Insbesondere offenbart die Druckschrift Anlage 6 in ihrem Abschnitt 9.6 lediglich einen kapazitiven Berührungsschalter ("Touch Switch"), der Elektroden aufweist, die sich auf den beiden Seiten einer Glas-Epoxy-Leiterplatte gegenüber liegen. Im Abschnitt 9.7 ist ein Tastenfeld offenbart ("Keypad"), deren Elektroden auf beiden Seiten einer Polykarbonatplatte angeordnet sind, über der noch eine davon getrennte Acrylplatte zur Berührung durch den Benutzer liegt.

Die Entgegenhaltung E23 offenbart eine kapazitive Steuerungsanordnung, die auf eine drehende Bewegung des Fingers eines Benutzers reagieren und auf einer Schalttafel unter Vermeidung der für den Durchgang herkömmlicher Steuerachsen sonst erforderlichen Bohrungen angewendet werden soll (vgl.Zusammenfassung).

Die Entgegenhaltung E7 offenbart eine Personenwaage, deren Tragplatte Elektroden 5 zur Bestimmung des Körperfetts aufweist, sowie nicht weiter beschriebene Eingabeschalter zur Eingabe von Parametern. Wie die Waage eingeschaltet wird, wird nicht erläutert.

Die Druckschrift E28 betrifft eine Vorrichtung mit kombinierter Waage- und Eingabetastaturfunktion zur Verwendung insbesondere in Kaufhäusern. Sowohl die Waagefunktion als auch die Eingabe von Steuerbefehlen oder Parametern werden über eine berührungsempfindliche Platte ausgeführt. Die Oberfläche der Platte weist keinen kapazitiven Näherungsschalter auf, sondern wird mechanisch von drei oder mehr Dehnungsmessstreifen-Sensoren getragen, welche die Kraftkomponente in vertikaler Richtung registrieren.
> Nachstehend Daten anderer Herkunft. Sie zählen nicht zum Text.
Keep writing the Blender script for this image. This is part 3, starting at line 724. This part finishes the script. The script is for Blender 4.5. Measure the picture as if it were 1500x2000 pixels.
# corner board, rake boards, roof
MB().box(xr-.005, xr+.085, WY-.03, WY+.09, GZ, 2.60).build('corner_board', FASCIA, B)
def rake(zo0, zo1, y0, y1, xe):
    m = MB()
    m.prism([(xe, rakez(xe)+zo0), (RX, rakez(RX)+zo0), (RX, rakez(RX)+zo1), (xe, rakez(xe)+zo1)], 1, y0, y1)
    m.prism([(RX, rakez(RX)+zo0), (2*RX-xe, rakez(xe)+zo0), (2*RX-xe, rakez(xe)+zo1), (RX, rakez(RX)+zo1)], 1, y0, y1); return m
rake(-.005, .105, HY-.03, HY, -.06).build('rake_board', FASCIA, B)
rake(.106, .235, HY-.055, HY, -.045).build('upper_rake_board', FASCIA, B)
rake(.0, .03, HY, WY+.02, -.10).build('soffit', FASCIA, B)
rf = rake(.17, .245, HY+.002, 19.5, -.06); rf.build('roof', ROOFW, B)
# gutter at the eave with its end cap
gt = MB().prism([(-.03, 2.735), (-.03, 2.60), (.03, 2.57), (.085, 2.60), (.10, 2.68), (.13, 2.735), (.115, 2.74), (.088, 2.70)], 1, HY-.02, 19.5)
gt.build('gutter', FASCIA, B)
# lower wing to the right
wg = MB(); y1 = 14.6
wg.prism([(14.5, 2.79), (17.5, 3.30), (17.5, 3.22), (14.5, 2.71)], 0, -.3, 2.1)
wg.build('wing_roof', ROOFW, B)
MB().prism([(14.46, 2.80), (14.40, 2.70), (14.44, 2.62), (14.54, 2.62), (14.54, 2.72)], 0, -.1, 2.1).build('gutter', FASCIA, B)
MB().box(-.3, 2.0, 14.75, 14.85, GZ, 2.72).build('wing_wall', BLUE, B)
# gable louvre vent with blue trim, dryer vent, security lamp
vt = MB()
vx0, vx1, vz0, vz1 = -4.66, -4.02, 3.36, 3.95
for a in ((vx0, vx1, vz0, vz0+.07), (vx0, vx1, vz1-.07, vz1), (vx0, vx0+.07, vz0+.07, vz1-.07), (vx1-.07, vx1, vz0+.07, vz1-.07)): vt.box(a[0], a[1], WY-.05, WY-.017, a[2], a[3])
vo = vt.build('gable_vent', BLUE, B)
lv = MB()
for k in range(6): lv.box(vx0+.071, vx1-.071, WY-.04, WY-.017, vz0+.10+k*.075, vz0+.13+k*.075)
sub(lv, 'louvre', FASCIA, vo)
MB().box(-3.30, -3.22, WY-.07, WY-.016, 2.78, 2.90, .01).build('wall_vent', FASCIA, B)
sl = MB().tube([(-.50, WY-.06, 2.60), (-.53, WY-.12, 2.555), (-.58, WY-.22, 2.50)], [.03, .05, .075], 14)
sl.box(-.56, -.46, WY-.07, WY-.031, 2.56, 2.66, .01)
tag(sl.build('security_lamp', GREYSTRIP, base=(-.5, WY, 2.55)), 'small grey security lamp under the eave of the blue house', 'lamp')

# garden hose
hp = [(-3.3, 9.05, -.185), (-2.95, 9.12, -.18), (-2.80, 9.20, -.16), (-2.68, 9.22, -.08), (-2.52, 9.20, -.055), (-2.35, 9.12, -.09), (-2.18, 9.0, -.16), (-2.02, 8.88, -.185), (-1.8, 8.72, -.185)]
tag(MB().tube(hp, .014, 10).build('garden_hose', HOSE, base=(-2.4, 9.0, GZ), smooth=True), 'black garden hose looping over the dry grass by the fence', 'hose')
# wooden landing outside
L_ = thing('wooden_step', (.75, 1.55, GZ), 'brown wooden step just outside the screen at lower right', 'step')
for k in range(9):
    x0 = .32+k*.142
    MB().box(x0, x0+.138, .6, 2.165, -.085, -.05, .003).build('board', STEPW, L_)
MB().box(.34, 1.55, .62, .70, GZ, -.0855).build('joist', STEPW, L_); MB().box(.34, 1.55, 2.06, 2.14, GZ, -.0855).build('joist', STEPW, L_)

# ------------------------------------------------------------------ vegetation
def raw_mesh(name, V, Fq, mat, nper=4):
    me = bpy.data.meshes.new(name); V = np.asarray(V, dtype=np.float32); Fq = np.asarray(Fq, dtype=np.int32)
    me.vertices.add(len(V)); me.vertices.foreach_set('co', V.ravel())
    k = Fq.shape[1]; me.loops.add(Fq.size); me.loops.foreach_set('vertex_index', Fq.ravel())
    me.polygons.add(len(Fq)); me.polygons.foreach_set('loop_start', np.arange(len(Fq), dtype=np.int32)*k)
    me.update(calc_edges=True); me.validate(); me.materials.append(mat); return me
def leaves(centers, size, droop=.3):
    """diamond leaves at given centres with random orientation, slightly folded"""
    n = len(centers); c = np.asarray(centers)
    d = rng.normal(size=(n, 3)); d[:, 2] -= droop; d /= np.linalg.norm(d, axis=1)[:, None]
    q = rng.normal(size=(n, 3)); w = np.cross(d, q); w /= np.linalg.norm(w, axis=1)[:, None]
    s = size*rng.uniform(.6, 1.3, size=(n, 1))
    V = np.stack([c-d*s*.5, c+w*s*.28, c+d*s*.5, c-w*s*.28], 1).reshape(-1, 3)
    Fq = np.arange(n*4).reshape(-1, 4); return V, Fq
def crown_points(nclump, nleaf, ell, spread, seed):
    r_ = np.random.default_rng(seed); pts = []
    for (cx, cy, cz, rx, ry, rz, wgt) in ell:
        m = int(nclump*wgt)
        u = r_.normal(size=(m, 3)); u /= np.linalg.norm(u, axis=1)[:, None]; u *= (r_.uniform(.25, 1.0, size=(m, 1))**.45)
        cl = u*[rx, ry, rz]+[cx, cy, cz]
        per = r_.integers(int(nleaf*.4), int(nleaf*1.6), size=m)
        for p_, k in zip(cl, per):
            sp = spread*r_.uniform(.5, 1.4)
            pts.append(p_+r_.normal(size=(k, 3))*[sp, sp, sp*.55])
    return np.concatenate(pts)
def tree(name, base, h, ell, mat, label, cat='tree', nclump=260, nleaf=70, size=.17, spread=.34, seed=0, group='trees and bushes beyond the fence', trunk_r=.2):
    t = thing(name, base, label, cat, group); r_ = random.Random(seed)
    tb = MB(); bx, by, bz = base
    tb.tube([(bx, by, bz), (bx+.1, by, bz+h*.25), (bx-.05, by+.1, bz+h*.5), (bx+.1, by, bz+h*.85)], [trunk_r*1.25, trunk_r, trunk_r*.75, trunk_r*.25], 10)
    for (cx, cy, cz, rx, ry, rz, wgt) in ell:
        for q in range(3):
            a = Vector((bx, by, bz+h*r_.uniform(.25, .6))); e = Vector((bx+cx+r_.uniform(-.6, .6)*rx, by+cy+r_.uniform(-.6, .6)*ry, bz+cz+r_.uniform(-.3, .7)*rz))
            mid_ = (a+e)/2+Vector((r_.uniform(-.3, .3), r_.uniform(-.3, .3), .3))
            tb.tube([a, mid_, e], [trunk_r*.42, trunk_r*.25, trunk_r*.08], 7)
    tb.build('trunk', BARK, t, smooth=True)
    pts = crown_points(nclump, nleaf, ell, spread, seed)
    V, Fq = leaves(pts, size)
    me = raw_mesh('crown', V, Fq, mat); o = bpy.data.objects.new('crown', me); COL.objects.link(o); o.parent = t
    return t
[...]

Mittels eines Eingabefeldes der Tastatur kann die Vorrichtung zwischen Eingabefunktion und Waagefunktion umgeschaltet werden.

Die Druckschrift E8 offenbart eine Präzisionswaage, deren Gehäusefront mit einem Näherungsschalter 45' versehen ist, der den Kalibrierungsvorgang unterbricht oder verhindert, wenn sich jemand in der Nähe der Waage aufhält und das Ergebnis dadurch verfälscht werden könnte (vgl Figur 1 und Zusammenfassung).

5.4 Aus den vorstehenden Gründen wird die bereits von der Einspruchsabteilung anerkannte Patentfähigkeit des Gegenstands des Anspruchs 1 gemäß Hilfsantrag der Patentinhaberin durch die Ausführungen der Einsprechenden nicht in Frage gestellt.

Entscheidungsformel

Aus diesen Gründen wird entschieden:

Die Beschwerden werden zurückgewiesen.